# START OF STORED RECORDS
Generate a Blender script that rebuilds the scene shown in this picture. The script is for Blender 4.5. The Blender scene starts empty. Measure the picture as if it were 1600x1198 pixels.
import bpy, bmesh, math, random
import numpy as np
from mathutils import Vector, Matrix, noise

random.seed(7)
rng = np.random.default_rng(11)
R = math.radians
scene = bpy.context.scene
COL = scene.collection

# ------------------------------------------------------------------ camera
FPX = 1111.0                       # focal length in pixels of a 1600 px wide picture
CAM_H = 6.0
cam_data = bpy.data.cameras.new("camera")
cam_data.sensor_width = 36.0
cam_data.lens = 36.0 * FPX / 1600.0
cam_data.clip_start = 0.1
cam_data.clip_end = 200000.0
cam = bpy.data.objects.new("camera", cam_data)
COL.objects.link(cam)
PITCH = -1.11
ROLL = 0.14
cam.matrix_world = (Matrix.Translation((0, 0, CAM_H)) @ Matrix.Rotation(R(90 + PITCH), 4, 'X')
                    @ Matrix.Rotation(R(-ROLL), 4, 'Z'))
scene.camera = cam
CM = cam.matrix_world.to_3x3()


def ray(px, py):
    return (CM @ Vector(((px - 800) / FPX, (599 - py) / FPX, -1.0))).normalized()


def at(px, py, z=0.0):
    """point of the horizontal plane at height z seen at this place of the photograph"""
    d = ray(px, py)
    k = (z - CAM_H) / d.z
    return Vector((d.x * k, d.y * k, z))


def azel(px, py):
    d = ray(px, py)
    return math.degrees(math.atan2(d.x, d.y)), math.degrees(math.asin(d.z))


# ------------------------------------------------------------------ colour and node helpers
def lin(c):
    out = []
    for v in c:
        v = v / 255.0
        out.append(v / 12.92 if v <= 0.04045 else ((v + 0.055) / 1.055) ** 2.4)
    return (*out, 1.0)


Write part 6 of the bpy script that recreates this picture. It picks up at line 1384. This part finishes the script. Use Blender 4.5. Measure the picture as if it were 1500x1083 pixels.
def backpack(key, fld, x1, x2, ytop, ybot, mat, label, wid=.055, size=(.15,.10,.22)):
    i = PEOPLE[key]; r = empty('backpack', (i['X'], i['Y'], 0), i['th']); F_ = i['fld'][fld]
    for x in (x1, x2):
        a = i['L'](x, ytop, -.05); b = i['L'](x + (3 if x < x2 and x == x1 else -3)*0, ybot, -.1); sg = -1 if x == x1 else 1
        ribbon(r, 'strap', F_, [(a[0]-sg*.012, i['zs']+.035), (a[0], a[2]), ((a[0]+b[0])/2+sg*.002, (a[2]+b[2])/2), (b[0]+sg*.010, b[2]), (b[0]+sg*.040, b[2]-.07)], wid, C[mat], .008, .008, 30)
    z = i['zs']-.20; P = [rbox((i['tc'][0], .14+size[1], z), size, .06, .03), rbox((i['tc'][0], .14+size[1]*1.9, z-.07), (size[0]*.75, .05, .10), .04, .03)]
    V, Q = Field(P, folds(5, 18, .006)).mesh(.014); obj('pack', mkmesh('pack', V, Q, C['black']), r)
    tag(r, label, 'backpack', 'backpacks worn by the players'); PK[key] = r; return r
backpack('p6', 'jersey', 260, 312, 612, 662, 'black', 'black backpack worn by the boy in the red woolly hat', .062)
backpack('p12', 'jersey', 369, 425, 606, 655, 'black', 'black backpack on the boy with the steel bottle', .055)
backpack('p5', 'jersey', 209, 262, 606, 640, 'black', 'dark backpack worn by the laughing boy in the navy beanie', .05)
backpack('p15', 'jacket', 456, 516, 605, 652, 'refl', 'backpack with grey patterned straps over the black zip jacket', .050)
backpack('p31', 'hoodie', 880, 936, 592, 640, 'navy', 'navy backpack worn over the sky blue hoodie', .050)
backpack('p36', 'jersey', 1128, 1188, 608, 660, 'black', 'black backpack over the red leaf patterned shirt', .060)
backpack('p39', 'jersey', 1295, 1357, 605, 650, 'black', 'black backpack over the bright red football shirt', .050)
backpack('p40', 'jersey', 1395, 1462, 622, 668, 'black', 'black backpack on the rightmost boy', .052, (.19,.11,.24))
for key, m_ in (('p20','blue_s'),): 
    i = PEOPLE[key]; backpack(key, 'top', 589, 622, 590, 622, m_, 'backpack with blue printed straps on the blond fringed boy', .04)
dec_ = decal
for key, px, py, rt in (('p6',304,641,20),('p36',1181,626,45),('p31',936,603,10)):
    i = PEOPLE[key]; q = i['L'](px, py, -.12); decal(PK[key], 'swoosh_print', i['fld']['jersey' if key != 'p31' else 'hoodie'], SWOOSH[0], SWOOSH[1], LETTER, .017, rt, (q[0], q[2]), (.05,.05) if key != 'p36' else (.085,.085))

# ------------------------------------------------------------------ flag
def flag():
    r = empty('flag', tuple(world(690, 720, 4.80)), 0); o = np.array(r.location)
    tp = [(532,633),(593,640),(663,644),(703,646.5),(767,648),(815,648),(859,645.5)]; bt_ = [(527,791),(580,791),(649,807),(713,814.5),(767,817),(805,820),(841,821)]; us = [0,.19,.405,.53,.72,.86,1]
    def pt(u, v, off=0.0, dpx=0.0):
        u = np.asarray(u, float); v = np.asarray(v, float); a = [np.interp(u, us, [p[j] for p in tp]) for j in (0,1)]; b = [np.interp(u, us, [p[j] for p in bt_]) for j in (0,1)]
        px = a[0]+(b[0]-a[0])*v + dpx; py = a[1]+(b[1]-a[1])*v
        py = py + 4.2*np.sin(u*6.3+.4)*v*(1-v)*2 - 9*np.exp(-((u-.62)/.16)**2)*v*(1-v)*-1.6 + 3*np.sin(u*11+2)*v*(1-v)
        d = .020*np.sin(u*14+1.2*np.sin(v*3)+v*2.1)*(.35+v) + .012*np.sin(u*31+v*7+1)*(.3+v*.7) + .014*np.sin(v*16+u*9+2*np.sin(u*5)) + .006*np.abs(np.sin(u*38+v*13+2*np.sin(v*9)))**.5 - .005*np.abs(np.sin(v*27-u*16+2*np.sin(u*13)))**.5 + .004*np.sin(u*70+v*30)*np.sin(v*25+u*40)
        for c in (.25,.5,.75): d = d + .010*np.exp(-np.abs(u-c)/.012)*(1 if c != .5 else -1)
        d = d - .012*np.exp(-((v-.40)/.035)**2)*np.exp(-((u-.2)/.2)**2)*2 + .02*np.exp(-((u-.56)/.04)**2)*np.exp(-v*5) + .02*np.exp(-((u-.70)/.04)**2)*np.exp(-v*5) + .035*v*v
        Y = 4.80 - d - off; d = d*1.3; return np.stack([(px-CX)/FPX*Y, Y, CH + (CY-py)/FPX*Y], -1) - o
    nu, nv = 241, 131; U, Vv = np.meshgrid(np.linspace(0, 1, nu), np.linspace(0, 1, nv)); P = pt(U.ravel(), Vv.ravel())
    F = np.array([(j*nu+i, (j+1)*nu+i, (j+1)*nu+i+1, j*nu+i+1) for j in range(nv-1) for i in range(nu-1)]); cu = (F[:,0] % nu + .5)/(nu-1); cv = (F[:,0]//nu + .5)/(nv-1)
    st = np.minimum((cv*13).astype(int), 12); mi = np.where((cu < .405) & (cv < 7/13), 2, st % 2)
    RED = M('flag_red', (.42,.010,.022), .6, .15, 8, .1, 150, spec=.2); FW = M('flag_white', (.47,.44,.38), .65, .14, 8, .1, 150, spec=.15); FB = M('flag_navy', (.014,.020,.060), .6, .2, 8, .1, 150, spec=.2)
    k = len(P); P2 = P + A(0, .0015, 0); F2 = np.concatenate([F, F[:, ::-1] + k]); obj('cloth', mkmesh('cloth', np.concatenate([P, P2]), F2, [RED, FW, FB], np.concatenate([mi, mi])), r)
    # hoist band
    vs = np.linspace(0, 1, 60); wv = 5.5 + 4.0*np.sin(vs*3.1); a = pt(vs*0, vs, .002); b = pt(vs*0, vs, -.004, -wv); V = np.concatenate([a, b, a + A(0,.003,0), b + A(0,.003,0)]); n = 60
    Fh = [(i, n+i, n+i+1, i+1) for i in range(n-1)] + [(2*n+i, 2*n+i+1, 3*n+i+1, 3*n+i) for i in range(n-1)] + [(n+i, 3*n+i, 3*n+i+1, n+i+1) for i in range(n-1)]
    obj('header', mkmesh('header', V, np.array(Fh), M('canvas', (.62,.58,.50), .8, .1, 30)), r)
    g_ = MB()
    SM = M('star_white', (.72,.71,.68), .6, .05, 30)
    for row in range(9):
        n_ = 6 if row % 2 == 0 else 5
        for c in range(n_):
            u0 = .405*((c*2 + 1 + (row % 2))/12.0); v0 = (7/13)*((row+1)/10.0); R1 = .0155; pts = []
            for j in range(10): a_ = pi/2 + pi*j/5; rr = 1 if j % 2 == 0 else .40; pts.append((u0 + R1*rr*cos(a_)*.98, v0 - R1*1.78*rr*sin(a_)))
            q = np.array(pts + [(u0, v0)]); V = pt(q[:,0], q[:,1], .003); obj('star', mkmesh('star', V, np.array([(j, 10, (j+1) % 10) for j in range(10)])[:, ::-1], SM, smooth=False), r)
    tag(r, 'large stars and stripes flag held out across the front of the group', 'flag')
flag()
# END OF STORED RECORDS
GIVEN PROBLEM:
Pull out all lines from the entries above in which the word "that" appears.

TASK OUTPUT:
Generate a Blender script that rebuilds the scene shown in this picture. The script is for Blender 4.5. The Blender scene starts empty. Measure the picture as if it were 1600x1198 pixels.
Write part 6 of the bpy script that recreates this picture. It picks up at line 1384. This part finishes the script. Use Blender 4.5. Measure the picture as if it were 1500x1083 pixels.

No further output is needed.